Well - we could start another whole long page of "what is
happiness" discussions. But we left it as something that both will let the
other know where the journey to happiness led to.
Interesting question again: this Friday, I was having a
chat with one of my colleagues on "the weekend". For him, getting home, and
getting a hug from his 3 year old daughter - that was heaven. That was what
the weekend was about. With me it's about kicking back, surfing the net,
reading my backlog of books and magazines, e-mails to keep in touch, lunch and
dinner with pals. Life is definitely very different if you are not a family
man!
***********
Speaking of which, I still remember the challenge my
colleague Linda threw at me just after we had both finished the 40 days of
"The Purpose Driven Life". She looked at me and said, "I had a son to raise,
and still have to finish putting him through college. What's after this?
More of the same? What's your excuse for doing what you're doing?" I
suppose in many ways it's true: there isn't any obligation as such. There is
sometimes a silly loyalty to certain people - get real, I will find it
difficult to be loyal to anything as amorphous as a company. (We are all nuts
and bolts of a company, and will be replaced once we outlive our usefulness.)
There's also fear of change and the unknown: let's get real - I've been very
well corrupted by filthy lucre. Thinking about giving it all up is a tad bit
difficult. Logic says I can and should, and in some ways I can, but ...

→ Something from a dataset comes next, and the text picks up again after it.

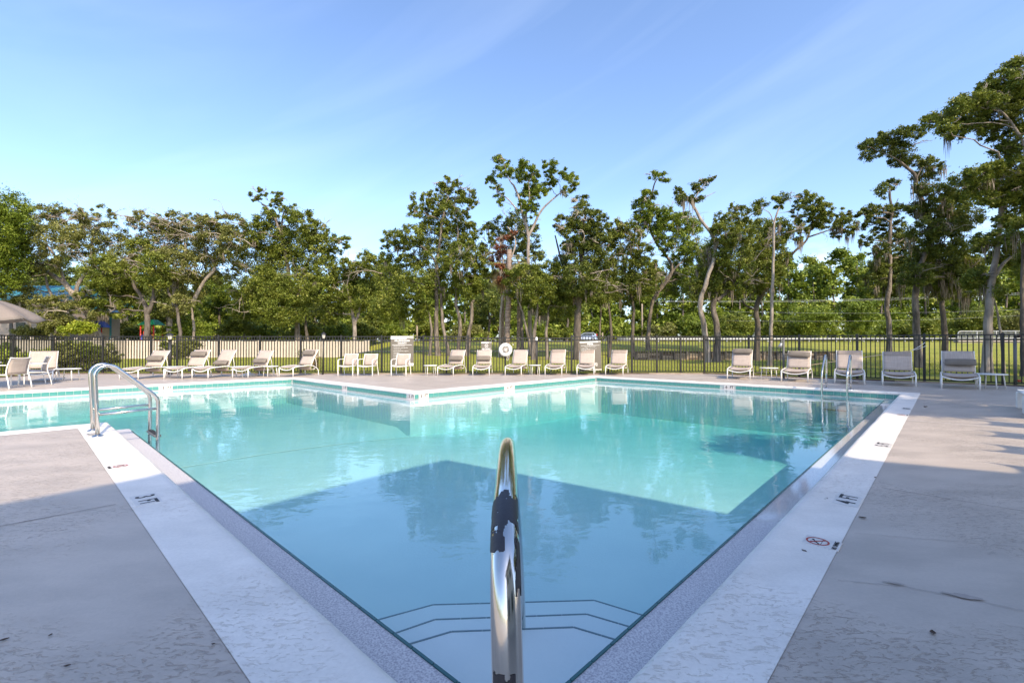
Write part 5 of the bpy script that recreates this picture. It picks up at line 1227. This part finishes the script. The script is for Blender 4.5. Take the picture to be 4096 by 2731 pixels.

hmmm.. definitely something to work out!
*********
I ended my long trip back down memory lane with a trip back
to St John's College, with whom I am taking a distance learning theology
course. It was a great weekend workshop, which somehow put a few ideas in my
mind, and a few ideas out of it. What I do need to do, after speaking to the
Director of the programme, is to pull my socks up and just finish the last 2
assignments and get on with the blooming course!